The lake from Sun Notch, with the Phantom Ship front and center. You can see why the first Europeans to stumble upon the place, in 1853, named it Deep Blue Lake.
Where the Rim Drive crosses Dutton Ridge a mile or so beyond the Sun Notch parking area, it reaches its highest point (though not the highest point reached by road – keep reading). The flowers here are characteristic of alpine and subalpine areas. Clockwise from upper left: Applegate’s paintbrush, pumice paintbrush, dwarf mountain lupine, Cascade aster. Pumice paintbrush is found only high on volcanic peaks in the Cascade range.
Plaikni Falls is the destination of a relatively new trail off the side road to the Pinnacles, east of the lake. The flowers here are similar to those found at Castle Crest.
The red flowers here are of two different and unrelated species, western columbine and scarlet paintbrush. The yellow is arrow-leaf groundsel; the blue (upper right corner) is Jessica’s stickseed.
Bleeding heart at Plaikni Falls.
The highest point reachable by road in the park is the Cloudcap Overlook, at the end of a side road from the northeastern section of the Rim Road.
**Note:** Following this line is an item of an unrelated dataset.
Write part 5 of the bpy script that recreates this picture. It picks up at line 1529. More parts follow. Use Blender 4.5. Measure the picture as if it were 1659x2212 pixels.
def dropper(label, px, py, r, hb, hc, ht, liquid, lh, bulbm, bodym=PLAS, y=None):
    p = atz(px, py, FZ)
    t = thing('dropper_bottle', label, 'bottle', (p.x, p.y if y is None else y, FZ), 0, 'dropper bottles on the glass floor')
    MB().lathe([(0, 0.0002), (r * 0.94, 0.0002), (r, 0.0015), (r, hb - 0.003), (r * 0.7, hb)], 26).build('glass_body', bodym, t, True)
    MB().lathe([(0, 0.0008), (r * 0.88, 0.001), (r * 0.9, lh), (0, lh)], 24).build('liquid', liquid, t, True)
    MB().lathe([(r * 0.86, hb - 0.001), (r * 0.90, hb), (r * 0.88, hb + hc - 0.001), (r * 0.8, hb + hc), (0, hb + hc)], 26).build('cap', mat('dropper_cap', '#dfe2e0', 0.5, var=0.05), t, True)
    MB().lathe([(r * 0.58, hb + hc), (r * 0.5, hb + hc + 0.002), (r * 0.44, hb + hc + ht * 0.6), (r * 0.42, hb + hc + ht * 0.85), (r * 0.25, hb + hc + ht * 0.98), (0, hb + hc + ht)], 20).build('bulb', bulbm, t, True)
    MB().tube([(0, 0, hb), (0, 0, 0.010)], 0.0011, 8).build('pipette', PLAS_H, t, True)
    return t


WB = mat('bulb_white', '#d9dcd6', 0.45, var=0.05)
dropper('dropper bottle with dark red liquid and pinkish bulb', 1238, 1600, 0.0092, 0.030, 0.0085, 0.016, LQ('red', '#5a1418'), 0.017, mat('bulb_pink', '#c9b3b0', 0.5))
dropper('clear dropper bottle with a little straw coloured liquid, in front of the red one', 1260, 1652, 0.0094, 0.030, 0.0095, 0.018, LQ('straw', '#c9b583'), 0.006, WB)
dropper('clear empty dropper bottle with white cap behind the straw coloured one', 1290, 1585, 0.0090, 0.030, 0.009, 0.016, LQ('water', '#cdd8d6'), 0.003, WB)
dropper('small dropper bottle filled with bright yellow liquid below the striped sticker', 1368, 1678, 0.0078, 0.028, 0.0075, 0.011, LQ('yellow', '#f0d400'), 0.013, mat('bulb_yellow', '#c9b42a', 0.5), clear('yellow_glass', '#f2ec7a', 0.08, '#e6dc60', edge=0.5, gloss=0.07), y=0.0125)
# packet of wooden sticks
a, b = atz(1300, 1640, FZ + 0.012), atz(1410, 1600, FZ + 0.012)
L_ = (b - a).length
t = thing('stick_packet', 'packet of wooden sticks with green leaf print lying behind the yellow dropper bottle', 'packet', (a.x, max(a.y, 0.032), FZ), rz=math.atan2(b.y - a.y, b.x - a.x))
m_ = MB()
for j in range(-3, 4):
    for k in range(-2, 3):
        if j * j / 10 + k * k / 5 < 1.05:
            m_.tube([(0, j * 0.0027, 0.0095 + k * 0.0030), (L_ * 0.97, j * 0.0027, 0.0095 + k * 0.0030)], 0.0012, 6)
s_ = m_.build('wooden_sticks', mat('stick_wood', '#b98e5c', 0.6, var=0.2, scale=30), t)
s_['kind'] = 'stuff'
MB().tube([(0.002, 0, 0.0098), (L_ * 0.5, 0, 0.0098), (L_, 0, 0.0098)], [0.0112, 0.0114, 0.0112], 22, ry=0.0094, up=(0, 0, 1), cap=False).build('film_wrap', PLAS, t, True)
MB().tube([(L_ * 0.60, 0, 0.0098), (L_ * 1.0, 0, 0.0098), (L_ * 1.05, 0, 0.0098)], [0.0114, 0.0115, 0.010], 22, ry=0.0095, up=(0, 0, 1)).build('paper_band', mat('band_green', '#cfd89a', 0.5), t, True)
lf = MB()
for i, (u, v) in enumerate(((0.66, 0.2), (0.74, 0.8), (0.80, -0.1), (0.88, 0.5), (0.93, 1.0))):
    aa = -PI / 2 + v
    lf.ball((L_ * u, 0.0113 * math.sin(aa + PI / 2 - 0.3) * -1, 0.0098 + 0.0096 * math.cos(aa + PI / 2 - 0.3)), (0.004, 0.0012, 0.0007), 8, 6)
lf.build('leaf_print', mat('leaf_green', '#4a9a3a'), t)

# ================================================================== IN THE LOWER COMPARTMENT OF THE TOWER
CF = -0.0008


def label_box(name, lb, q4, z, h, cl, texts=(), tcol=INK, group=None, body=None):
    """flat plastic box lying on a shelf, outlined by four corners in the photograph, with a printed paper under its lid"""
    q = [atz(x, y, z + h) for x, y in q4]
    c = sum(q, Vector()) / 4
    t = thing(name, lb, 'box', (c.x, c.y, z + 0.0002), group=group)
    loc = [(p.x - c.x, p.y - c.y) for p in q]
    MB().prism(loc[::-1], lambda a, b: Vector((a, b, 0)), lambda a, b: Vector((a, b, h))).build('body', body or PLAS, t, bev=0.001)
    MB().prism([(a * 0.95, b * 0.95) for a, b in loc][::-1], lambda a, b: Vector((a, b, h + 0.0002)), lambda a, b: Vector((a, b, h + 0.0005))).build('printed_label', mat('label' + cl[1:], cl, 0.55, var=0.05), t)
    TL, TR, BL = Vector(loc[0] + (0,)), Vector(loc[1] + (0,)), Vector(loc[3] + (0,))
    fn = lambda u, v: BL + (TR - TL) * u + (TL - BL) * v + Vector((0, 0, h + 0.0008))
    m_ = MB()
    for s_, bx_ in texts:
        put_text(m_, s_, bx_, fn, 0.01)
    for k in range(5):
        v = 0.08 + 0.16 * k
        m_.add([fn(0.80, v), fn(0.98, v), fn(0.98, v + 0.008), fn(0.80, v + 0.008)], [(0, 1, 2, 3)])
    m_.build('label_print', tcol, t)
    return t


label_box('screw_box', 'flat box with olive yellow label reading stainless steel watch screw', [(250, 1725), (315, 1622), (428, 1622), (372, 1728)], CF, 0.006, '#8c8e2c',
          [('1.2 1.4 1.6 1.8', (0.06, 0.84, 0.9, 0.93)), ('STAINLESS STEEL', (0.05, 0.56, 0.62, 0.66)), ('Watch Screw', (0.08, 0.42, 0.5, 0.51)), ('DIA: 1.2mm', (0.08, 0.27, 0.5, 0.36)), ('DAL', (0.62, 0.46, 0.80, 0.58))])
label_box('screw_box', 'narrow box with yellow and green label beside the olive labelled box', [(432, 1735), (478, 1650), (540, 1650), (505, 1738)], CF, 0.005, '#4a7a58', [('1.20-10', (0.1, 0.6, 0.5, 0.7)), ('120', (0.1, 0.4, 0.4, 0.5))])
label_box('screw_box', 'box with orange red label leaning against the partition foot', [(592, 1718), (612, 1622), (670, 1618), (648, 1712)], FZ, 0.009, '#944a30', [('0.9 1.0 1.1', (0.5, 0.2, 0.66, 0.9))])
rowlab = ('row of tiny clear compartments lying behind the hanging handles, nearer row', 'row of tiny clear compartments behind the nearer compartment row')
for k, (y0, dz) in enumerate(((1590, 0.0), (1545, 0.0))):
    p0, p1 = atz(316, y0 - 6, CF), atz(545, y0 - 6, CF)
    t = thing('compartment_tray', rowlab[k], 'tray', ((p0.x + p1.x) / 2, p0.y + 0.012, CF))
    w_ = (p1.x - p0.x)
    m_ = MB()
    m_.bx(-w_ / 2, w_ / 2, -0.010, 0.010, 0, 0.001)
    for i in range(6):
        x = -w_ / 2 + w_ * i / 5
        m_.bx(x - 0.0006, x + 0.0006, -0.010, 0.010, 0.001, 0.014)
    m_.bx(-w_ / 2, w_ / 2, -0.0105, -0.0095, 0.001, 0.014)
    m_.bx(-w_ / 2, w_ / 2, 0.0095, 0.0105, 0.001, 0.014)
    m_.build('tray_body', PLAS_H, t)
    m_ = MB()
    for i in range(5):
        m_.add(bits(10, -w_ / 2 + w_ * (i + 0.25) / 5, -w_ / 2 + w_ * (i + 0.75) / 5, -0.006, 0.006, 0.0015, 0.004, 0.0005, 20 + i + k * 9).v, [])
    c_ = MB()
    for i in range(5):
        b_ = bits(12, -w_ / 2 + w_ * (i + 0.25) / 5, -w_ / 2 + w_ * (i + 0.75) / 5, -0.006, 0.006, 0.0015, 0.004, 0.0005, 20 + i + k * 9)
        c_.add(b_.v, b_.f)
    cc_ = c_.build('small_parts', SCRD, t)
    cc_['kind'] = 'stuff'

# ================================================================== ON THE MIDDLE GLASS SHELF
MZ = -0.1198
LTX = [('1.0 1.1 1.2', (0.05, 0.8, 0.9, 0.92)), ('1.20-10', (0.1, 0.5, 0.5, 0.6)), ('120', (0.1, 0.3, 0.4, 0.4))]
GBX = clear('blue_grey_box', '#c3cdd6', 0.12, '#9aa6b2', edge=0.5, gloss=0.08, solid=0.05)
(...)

Elevation here is 7960 feet. Naturally, I had to get a shot of the Bolt in the parking lot. For an unencumbered look at the view, see the photo at the head of this post.
Flowers at Cloudcap are decidedly alpine. Clockwise from upper left: royal penstemon, cushion buckwheat, woolly senicio, and Ashland cinquefoil, .
Silver raillardella is rare in Oregon; it’s found primarily in the high mountains of California and western Nevada. This one was growing by the Cloudcap parking lot.
Our last extensive stop was at the Merriam Point overlook, at the junction of the North Entrance Road and Rim Drive. It features a stunning view of Llao Rock.
One last flower shot: Anderson’s lupine in its white phase, photographed at Merriam Point.